Die „Grenzschänke“ war seit der Jahrhundertwende 1900 in Familienbesitz und blieb es auch bis in die 80er Jahre. Einstmals Wirtshaus mit Bäckerei und zeitweise mit einem „Tante-Emma-Laden“, hatte das Gebäude den Charakter eines typischen Oberlausitzer Umgebindehauses bewahrt. Seine Geschichte geht ins Jahr 1768 zurück.
So um 1993, sagen die Wirtsleute, seien sie „über den Berg“ gewesen, und bald danach war auch der größte Teil der Bauarbeiten erledigt. Das Dach wartet nun noch auf die Erneuerung, und auch sonst ist an einem so ehrwürdigen Haus immer mal etwas zu tun.

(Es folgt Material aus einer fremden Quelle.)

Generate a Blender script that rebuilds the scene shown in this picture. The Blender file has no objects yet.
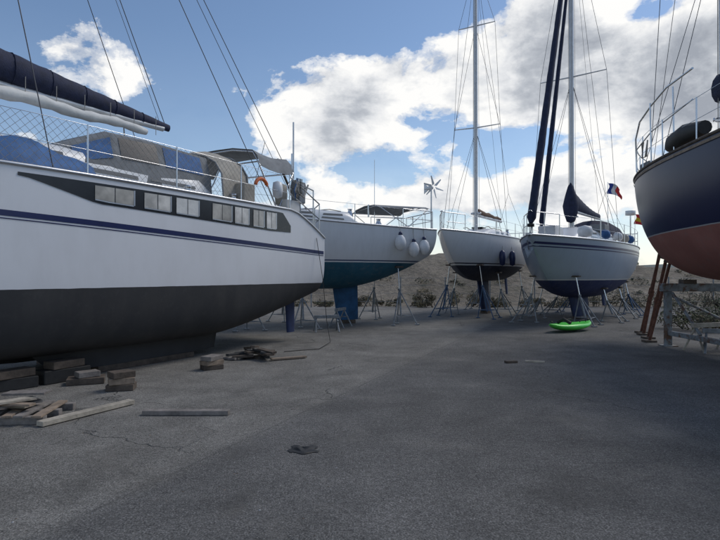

Die Friedersdorfer hatten im wahrsten Sinne des Wortes eine Menge zur Ausgestaltung des bodenständigen Wirtshauses beigetragen. Alle Räume – vom Hausflur über den „Laden“ und die Blockstube bis zum Saal mit nahezu 100 Plätzen – sind mit altertümlichem Hausrat, landwirtschaftlichem Gerät und vielen anderen Utensilien ausgestattet.

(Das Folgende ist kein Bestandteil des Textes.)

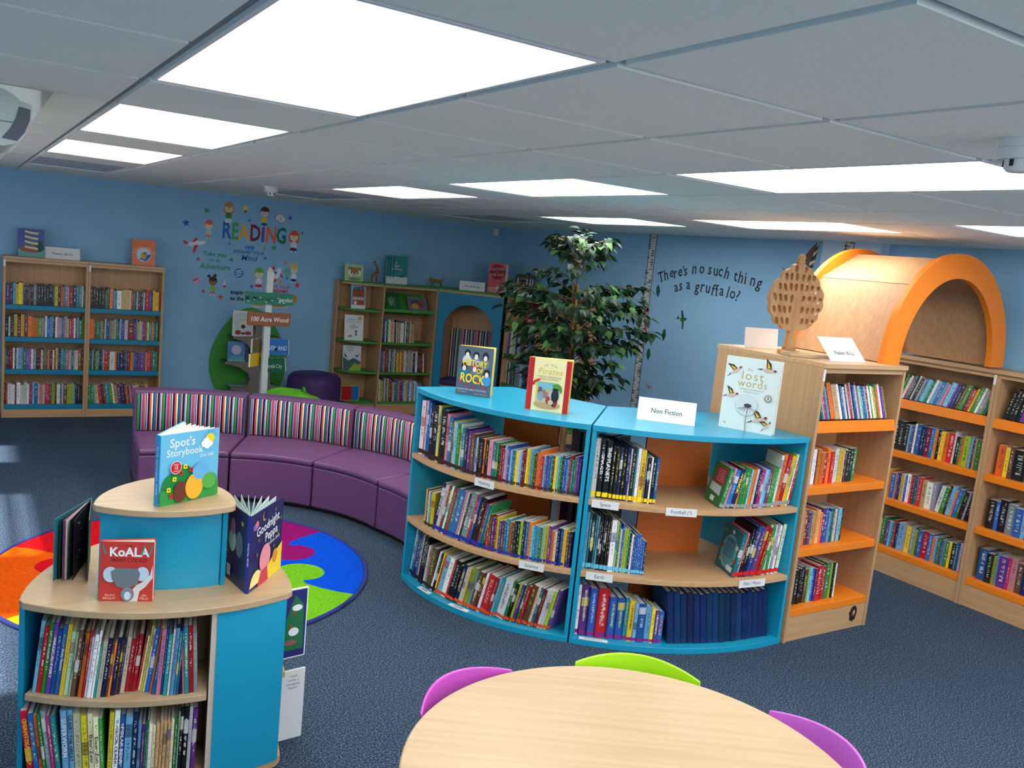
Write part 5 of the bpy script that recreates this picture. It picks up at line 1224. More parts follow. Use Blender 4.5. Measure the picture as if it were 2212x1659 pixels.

„Es sind zum großen Teil Gaben der Einheimischen“, erläutert Frank Brendel. Und im Reiterhaus sagt man: „Wenn wir geschlossen haben, schicken wir die Leute zu Brendels.“
Die denkmalgeschützte „Grenzschänke“ ist dennoch alles andere als eine Ansammlung toter Gegenstände. Hier ist Gastlichkeit nach Oberlausitzer Art zu Hause. Es gibt „Abern und Haarch“, handgestampfte „Mauke“, „handgekugelte“ Klöße sowie selbst geräucherten Wildschinken nach einem Rezept eines alten Jägers von selbst geschossenem Wild. Denn Frank Brendel hat im Oberland auch das Waidmannsleben kennen gelernt. Die Leute, unterstreicht er, kämen nicht wegen hunderter Gerichte, sondern wegen guter Hausmannskost und traditionellem Essen. Wenn dann noch Gerd Waldinger mit seiner „Quetschkommode“ kommt, wird gesungen und geschunkelt, bekommen auch die Ohren ihren Schmaus.

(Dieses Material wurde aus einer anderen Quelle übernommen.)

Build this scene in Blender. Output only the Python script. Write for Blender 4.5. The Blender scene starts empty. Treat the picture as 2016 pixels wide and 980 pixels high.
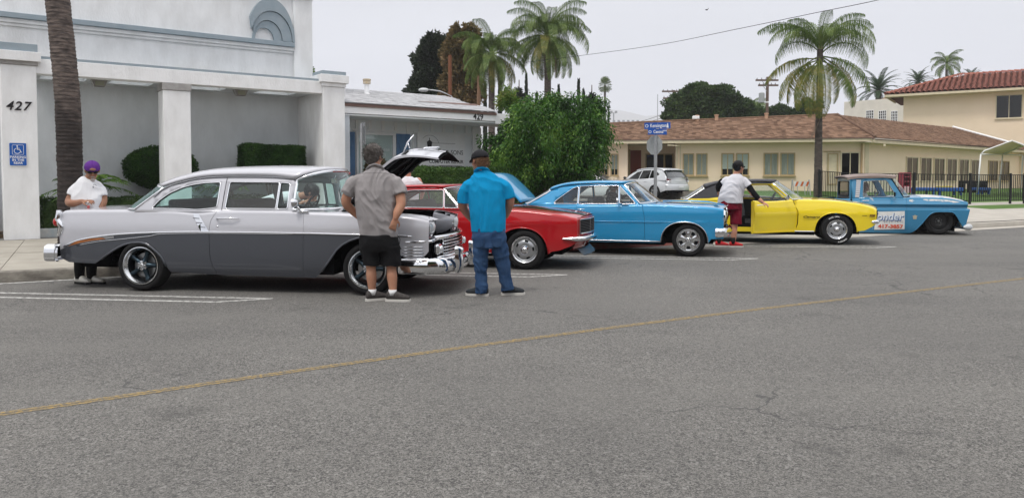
import bpy, bmesh, math, random
import numpy as np
from mathutils import Vector, Matrix, noise, geometry
random.seed(7); RNG=np.random.default_rng(7)
SC=bpy.context.scene; COL=SC.collection
R=math.radians; PI=math.pi
# ---------------------------------------------------------------- camera
cd=bpy.data.cameras.new('camera'); cam=bpy.data.objects.new('camera',cd); COL.objects.link(cam); SC.camera=cam
cd.sensor_width=36; cd.lens=36*1494/2016; cd.clip_start=.1; cd.clip_end=20000
cam.location=(0,0,1.4); cam.rotation_euler=(R(90-2.2),0,0); cd.shift_y=-.0385
# ---------------------------------------------------------------- sky, sun, exposure
SUN_EL,SUN_AZ=R(62),R(-150)      # soft light from high, behind and left of the camera
w=bpy.data.worlds.new('World'); SC.world=w; w.use_nodes=True
nt=w.node_tree; nt.nodes.clear(); N=nt.nodes.new; L=nt.links.new
out=N('ShaderNodeOutputWorld'); sky=N('ShaderNodeTexSky'); sky.sky_type='NISHITA'; sky.sun_disc=False
sky.sun_elevation=SUN_EL; sky.sun_rotation=SUN_AZ
bg1=N('ShaderNodeBackground'); bg1.inputs[1].default_value=.1; L(sky.outputs[0],bg1.inputs[0])
tc=N('ShaderNodeTexCoord'); sp=N('ShaderNodeSeparateXYZ'); L(tc.outputs['Generated'],sp.inputs[0])
rp=N('ShaderNodeValToRGB'); L(sp.outputs[2],rp.inputs[0])
e=rp.color_ramp.elements; e[0].position=0; e[0].color=(.20,.22,.27,1); e[1].position=1; e[1].color=(1.38,1.38,1.40,1)
for p_,c_ in ((.06,(.26,.28,.335,1)),(.10,(.345,.36,.415,1)),(.165,(.46,.47,.51,1)),(.24,(.525,.53,.56,1)),(.45,(.84,.85,.88,1))):
    k=e.new(p_); k.color=c_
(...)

Gondelfahrten auf der Spree so wie früher
Alter Brauch wird auch hoch gehalten mit den Kahnfahrten auf der Spree. Die „Grenzschänke“ hieß auch mal in früheren Zeiten „Zum Hafen“. Aus einer Stammtischidee entsprang das alljährliche Badewannenrennen um den „Grenzschänken-Pokal“. Gegondelt werden kann aber zu jeder Zeit. Frank Brendel will noch einen zweiten Kahn kaufen.
Wer sich dermaßen um Oberlausitzer Gastlichkeit und das von den Vorvätern Übernommene bemüht, verdient wohl, „Oberländer“ genannt zu werden. Durch die „Grenzschänke“ und die Gäste, die regelmäßig aus der näheren und weiteren Umgebung, sogar bis aus Dresden, kommen, sind Friedersdorf und die Oberlausitz zu einem Begriff geworden.
„Die Leute lernen so die Gemeinde und unsere schöne Gegend kennen“, sagt Frank Brendel. Bleibt allerdings noch hinzuzufügen: Und sie haben auch vielfach schon die gebürtigen Görlitzer als „echte Oberländer“ weiterempfohlen.